93. Le Comité recommande à l’État partie de prendre toutes les mesures voulues pour assurer la pleine application des présentes recommandations, notamment en les communiquant aux membres de l’Assemblée nationale, à la Cour suprême, aux ministères compétents tant au niveau fédéral qu’au niveau des États (en particulier aux Ministères des affaires féminines et du développement social, de la santé, de l’éducation et de la justice), aux Parlements des enfants et, dans la mesure du possible, aux gouvernements locaux, pour examen et suite à donner.

Diffusion

94. Le Comité recommande en outre que les troisième et quatrième rapports périodiques présentés en un seul document, les réponses écrites de l’État partie ainsi que les recommandations connexes (observations finales) du Comité soient largement diffusés dans les principales langues du pays, notamment (mais non exclusivement) sur Internet, et dans la presse et les médias audiovisuels, auprès du grand public, des organisations de la société civile, des associations de jeunes, des associations professionnelles et des enfants, afin de susciter un débat et de faire connaître la Convention, son application et son suivi.

b)Prochain rapport

95. Le Comité invite l’État partie à soumettre ses cinquième à huitième rapports périodiques en un document unique avant le 18 novembre 2016. Ce rapport ne devrait pas dépasser 120 pages (voir le document CRC/C/118). Le Comité compte que l’État partie présentera ensuite un rapport tous les cinq ans, comme le prévoit la Convention.

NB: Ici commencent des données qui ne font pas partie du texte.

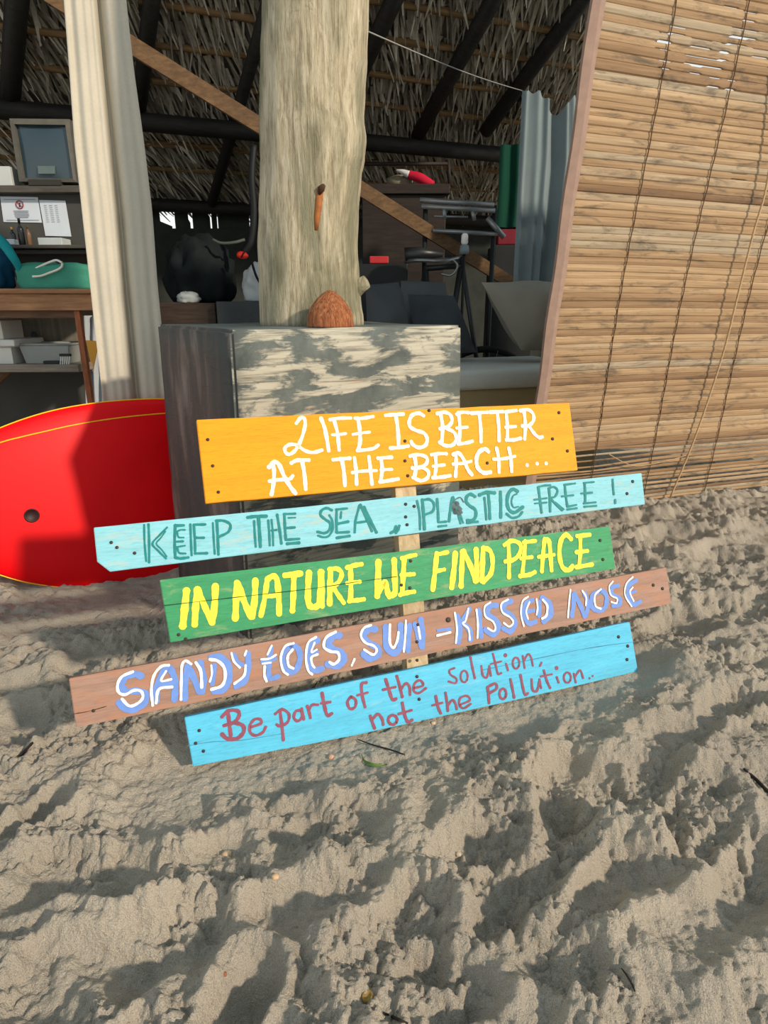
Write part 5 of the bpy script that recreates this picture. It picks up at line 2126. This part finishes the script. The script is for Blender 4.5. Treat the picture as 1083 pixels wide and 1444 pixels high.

96. Le Comité invite également l’État partie à soumettre un document de base actualisé conformément aux directives harmonisées pour l’établissement de rapports qui s’appliquent aux documents de base communs, telles qu’approuvées en juin 2006 à la cinquième réunion intercomités des organes créés en vertu d’instruments internationaux relatifs aux droits de l’homme (HRI/MC/2006/3).